§ DIRECTIONS FOR THIS TASK: Go through the data below and copy it exactly, skipping every picture.

^^^^^^^^

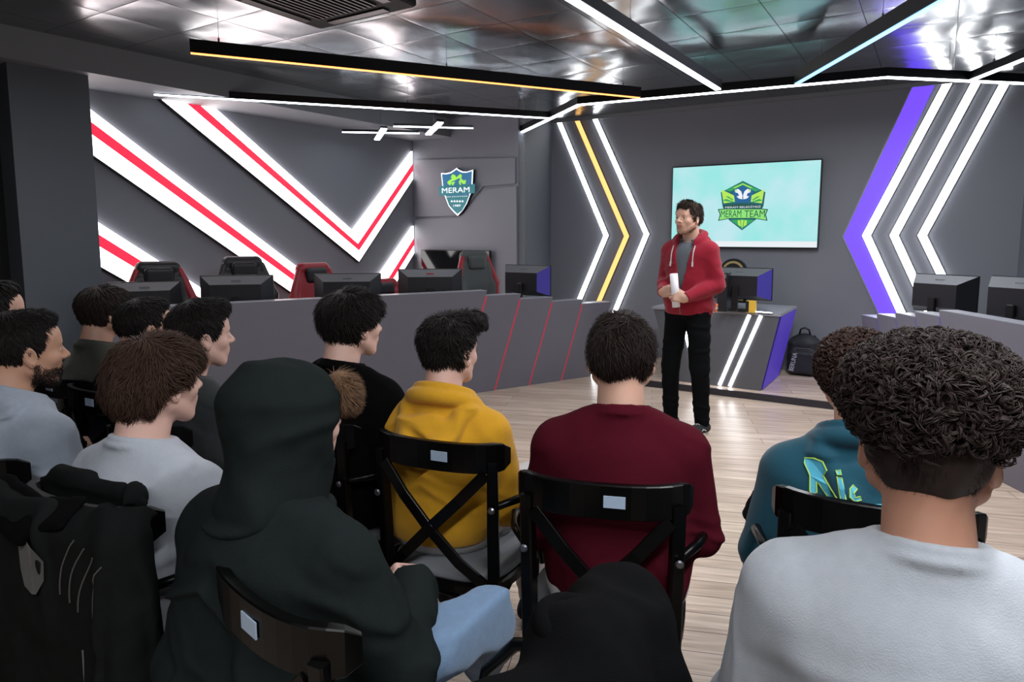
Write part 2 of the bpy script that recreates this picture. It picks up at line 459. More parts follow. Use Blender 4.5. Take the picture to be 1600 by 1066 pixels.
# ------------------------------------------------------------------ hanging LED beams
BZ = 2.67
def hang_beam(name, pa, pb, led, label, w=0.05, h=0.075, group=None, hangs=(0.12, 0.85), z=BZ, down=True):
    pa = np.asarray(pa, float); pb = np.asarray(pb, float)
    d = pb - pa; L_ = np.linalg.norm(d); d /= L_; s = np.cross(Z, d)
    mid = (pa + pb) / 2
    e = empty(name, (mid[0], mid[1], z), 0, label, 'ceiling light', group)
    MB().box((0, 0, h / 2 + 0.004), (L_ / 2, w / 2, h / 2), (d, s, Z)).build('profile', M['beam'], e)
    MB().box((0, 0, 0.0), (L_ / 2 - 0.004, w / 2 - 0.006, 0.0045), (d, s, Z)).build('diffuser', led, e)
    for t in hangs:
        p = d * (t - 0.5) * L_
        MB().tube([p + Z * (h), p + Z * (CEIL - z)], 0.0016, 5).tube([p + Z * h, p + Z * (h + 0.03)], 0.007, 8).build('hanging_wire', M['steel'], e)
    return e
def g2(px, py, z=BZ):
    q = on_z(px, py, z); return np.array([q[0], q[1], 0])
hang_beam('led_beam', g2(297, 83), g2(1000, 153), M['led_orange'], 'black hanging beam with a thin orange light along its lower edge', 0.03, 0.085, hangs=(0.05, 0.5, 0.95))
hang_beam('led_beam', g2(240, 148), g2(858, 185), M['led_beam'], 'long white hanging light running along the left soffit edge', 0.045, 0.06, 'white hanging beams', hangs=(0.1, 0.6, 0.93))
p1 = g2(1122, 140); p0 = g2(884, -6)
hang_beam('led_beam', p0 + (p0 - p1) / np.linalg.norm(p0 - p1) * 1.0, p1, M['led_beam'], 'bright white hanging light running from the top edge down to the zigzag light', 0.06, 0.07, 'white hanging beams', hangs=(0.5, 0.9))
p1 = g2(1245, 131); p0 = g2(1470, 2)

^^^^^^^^

§ TASK SOLUTION:
Write part 2 of the bpy script that recreates this picture. It picks up at line 459. More parts follow. Use Blender 4.5. Take the picture to be 1600 by 1066 pixels.
# ------------------------------------------------------------------ hanging LED beams
BZ = 2.67
def hang_beam(name, pa, pb, led, label, w=0.05, h=0.075, group=None, hangs=(0.12, 0.85), z=BZ, down=True):
    pa = np.asarray(pa, float); pb = np.asarray(pb, float)
    d = pb - pa; L_ = np.linalg.norm(d); d /= L_; s = np.cross(Z, d)
    mid = (pa + pb) / 2
    e = empty(name, (mid[0], mid[1], z), 0, label, 'ceiling light', group)
    MB().box((0, 0, h / 2 + 0.004), (L_ / 2, w / 2, h / 2), (d, s, Z)).build('profile', M['beam'], e)
    MB().box((0, 0, 0.0), (L_ / 2 - 0.004, w / 2 - 0.006, 0.0045), (d, s, Z)).build('diffuser', led, e)
    for t in hangs:
        p = d * (t - 0.5) * L_
        MB().tube([p + Z * (h), p + Z * (CEIL - z)], 0.0016, 5).tube([p + Z * h, p + Z * (h + 0.03)], 0.007, 8).build('hanging_wire', M['steel'], e)
    return e
def g2(px, py, z=BZ):
    q = on_z(px, py, z); return np.array([q[0], q[1], 0])
hang_beam('led_beam', g2(297, 83), g2(1000, 153), M['led_orange'], 'black hanging beam with a thin orange light along its lower edge', 0.03, 0.085, hangs=(0.05, 0.5, 0.95))
hang_beam('led_beam', g2(240, 148), g2(858, 185), M['led_beam'], 'long white hanging light running along the left soffit edge', 0.045, 0.06, 'white hanging beams', hangs=(0.1, 0.6, 0.93))
p1 = g2(1122, 140); p0 = g2(884, -6)
hang_beam('led_beam', p0 + (p0 - p1) / np.linalg.norm(p0 - p1) * 1.0, p1, M['led_beam'], 'bright white hanging light running from the top edge down to the zigzag light', 0.06, 0.07, 'white hanging beams', hangs=(0.5, 0.9))
p1 = g2(1245, 131); p0 = g2(1470, 2)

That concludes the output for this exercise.